In the second year of the phase-in, all other large accelerated filers will be mandated to submit XBRL exhibits.
 
In the third year, all remaining companies, including small and foreign firms preparing their financials using IFRS, will be phased-in.

For the first year after being phased-in, a company will have a 30-day grace period in which to submit these exhibits (I assume under the cover of Form 8-K).
 
The rules should be published within two weeks and there will be a sixty-day comment period.
 
Chairman Christopher Cox presided over the open meeting attended by the two standing commissioners. All three voted to propose the rules. In his introductory comments, Cox spoke of the implementation timeline of the SEC’s EDGAR taking ten years. He called that as being a languid sleepwalk. In today’s environment with information overload and a competitive global capital market, moving quickly to adopt this technology is a necessity.
 
John White, head of the Division of Corporate Finance, who coordinated the proposed rules and has been a vocal proponent of XBRL for the past two years, noted that these rules were a reflection of Chairman Cox’s vision and dedication to interactive data. In his introductory comments, White cited the milestones leading to this proposal:
 
2004 – The SEC begins to study the feasibility of XBRL.

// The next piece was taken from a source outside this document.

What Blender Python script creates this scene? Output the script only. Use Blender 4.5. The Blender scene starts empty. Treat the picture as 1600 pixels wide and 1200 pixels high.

2005 – The SEC launches the Voluntary Filing Program.
2006/2007 – Numerous roundtables on interactive data are held.
2007/ 2008 – The SEC creates and posts XBRL viewers.
2007 – The Office of Interactive Data is created.
April 2008 – XBRL US delivers the new US GAAP taxonomy
 
Observing these milestones, you did not need to be a fortuneteller to know what was going to happen at this meeting.
 
The SEC also announced a meeting for next week to consider whether to propose amendments to provide for mutual fund risk/return summary information to be filed with the Commission in interactive data format. To date, funds have been lagging corporations in participating in the SEC’s Voluntary Filing Program. This meeting on the heels of yesterday’s event will help to close the gap. After all, Mr. Cox realizes that the biggest impact that XBRL tagging will have with the vast majority of American investors is how it improves how fund information is distributed and analyzed.

Meanwhile, software vendors, financial printers, and other service providers are all rushing to these 500 companies looking to capitalize on the published mandate. Companies will face a basic question of whether to obtain the software tools and learn how to do it themselves or outsource the initial time-consuming preparation work. Companies that offer services all have a different approach to tackling this work, and I’m sorry to say with various degrees of quality. So buyer beware, the solution that a service provider offers you may not be the best one for you.